Alfred E. Van Vogt. Parcours d'une œuvre 
Joseph Altairac
***
J'ai acheté ce livre parce que Van Vogt m'intéresse et que j'avais beaucoup apprécié la bio de Wells par cet auteur, mais il n'en est pas de même de ce "Van Vogt".
Tour d'abord, ce n'est pas une biographie (comme le titre l'indique d'ailleurs: "Parcours d'une œuvre"), je n'y avais pas assez prêté attention, j'ai eu tort, car ce qui m'aurait intéressé, c'est bel et bien une bio de Van Vogt. Ce livre m'a donné l'impression qu'il avait eu une vie guère plus passionnante que celle d'un bureaucrate, alors, vrai ou faux?

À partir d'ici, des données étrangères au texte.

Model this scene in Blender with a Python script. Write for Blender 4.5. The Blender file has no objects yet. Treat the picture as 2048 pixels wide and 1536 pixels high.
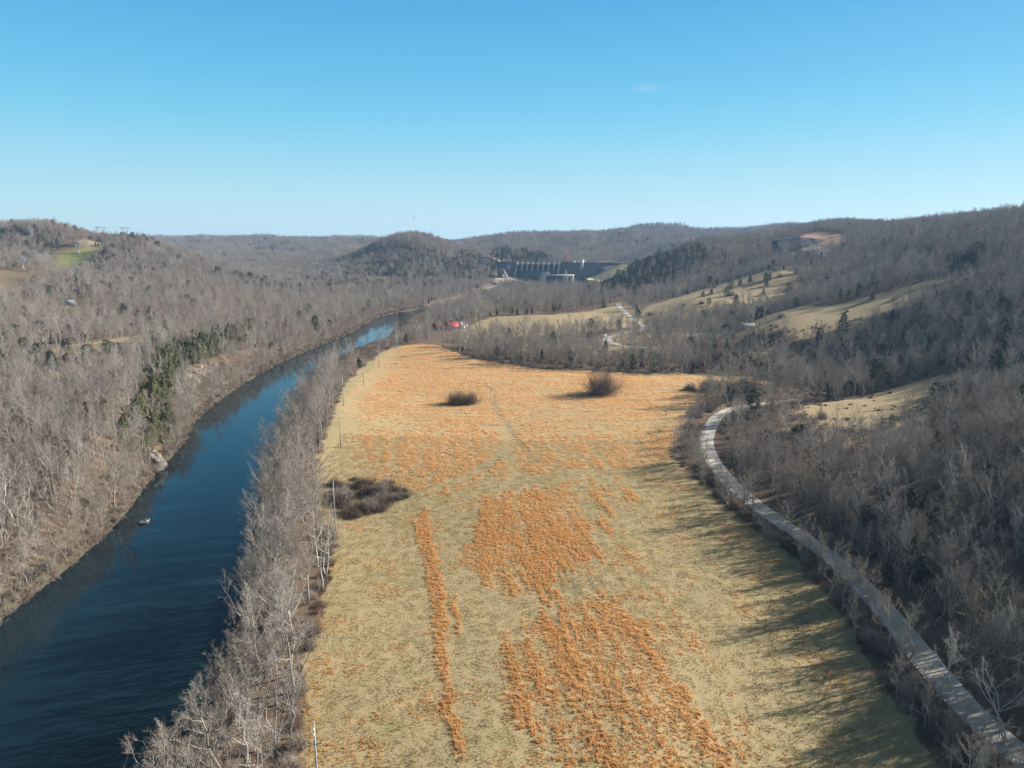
import bpy, math, time
import numpy as np
from mathutils import Vector, Matrix
T0 = time.time()
RNG = np.random.default_rng(7)
scene = bpy.context.scene
COL = scene.collection

# ------------------------------------------------------------------ camera model
F_PX, CU, CV = 1410.0, 1024.0, 768.0
TH = math.radians(11.15)
CT, ST = math.cos(TH), math.sin(TH)
CAMH = 100.0

def ray(u, v):
    a = (np.asarray(u, float) - CU) / F_PX
    b = (CV - np.asarray(v, float)) / F_PX
    den = CT + b * ST
    return a / den, (-ST + b * CT) / den          # dX/dY , dZ/dY

def at_y(u, v, Y):
    rx, rz = ray(u, v)
    return np.array([rx * Y, Y, CAMH + rz * Y])

def at_z(u, v, z):
    rx, rz = ray(u, v)
    Y = (z - CAMH) / rz
    return np.array([rx * Y, Y, z])

def project(x, y, z):
    zz = z - CAMH
    d = y * CT - zz * ST
    return CU + F_PX * x / d, CV - F_PX * (y * ST + zz * CT) / d, d

# ------------------------------------------------------------------ noise
def _hash(ix, iy, seed):
    h = (ix.astype(np.int64) * 374761393 + iy.astype(np.int64) * 668265263 + seed * 1442695041) & 0xFFFFFFFF
    h = ((h ^ (h >> 13)) * 1274126177) & 0xFFFFFFFF
    h = h ^ (h >> 16)
    return (h & 0xFFFFFF) / float(0xFFFFFF)

def vnoise(x, y, seed=0):
    x = np.asarray(x, float); y = np.asarray(y, float)
    ix = np.floor(x); iy = np.floor(y)
    fx = x - ix; fy = y - iy
    fx = fx * fx * (3 - 2 * fx); fy = fy * fy * (3 - 2 * fy)
    a = _hash(ix, iy, seed); b = _hash(ix + 1, iy, seed)
    c = _hash(ix, iy + 1, seed); d = _hash(ix + 1, iy + 1, seed)
    return (a * (1 - fx) + b * fx) * (1 - fy) + (c * (1 - fx) + d * fx) * fy

def fbm(x, y, seed=0, octv=3):
    s = 0; amp = .5; tot = 0
    for k in range(octv):
        s = s + amp * vnoise(x, y, seed + k * 17); tot += amp
        x = x * 2.03 + 11.3; y = y * 2.03 + 5.1; amp *= .5
    return s / tot

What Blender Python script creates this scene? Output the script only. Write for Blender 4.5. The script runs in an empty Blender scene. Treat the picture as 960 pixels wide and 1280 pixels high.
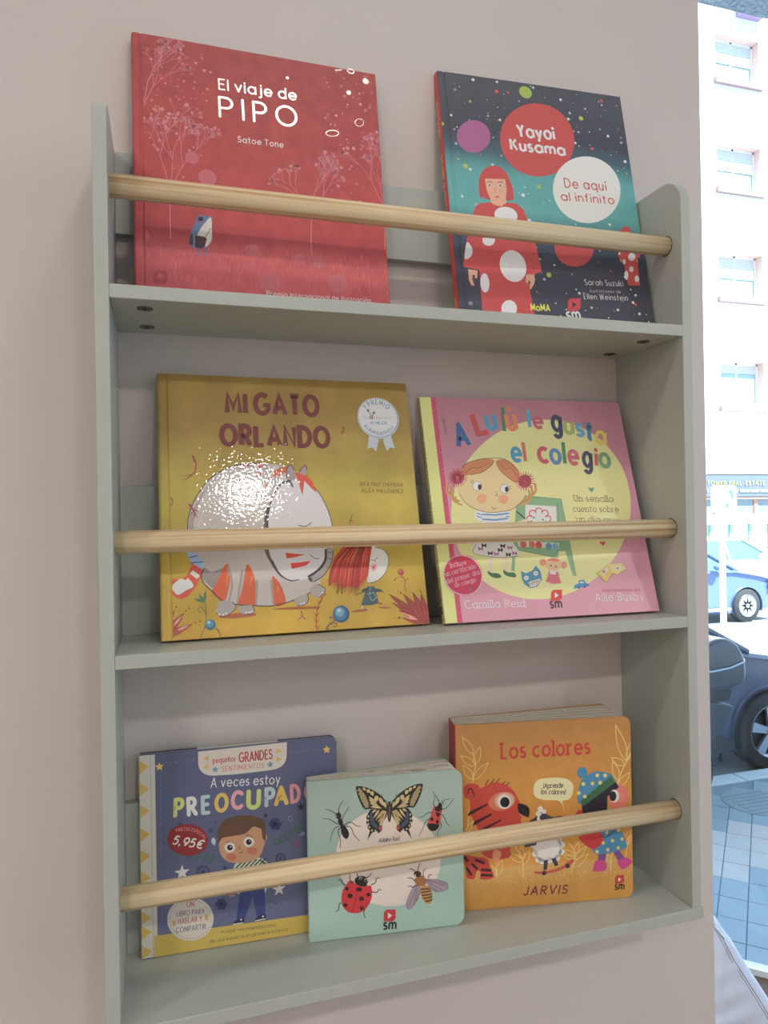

Joseph Altairac passe surtout beaucoup de temps et de pages à s'intéresser au fond scientifique des fictions de Van Vogt. Pile ce qui ne m'intéresse pas du tout. C'est ballot! Dans les romans de SF, je saute toujours les chapitres d'explications pseudo scientifiques, sachant très bien que cela ne mène à rien, et voilà qu'ici, on ne me parle que de ça (pour me dire d'ailleurs que... ça ne mène à rien).
Bref, me suis forcée à aller au bout parce que ça ne fait que 100 pages (mais l'air d'en avoir le double).
Un malentendu.
Néanmoins suivi d'une bibliographie pleine d'informations qui elle, vaut le coup d'œil. En fait, elle justifierait même l'achat du volume par tous ceux qui s'intéressent à la production de Van Vogt.

"Les lecteurs ne comprennent rien à la théorie de la relativité? L'auteur non plus. Mais ces histoires de distorsions spatio-temporelles sont tout de même bien séduisantes. Pourquoi n'imaginerait-il pas lui aussi, se substituant aux scientifiques, des lois physiques bizarres, plus déroutantes encore que les vraies?"


"Aussi, les conditions idéales pour la chasse à l'idée de SF sont-elles une teinture superficielle de connaissances et une profonde ignorance, en même temps qu'un cerveau agile. Il faut lire les pages scientifiques dans les mêmes journaux que ses lecteurs et n'en pas savoir plus."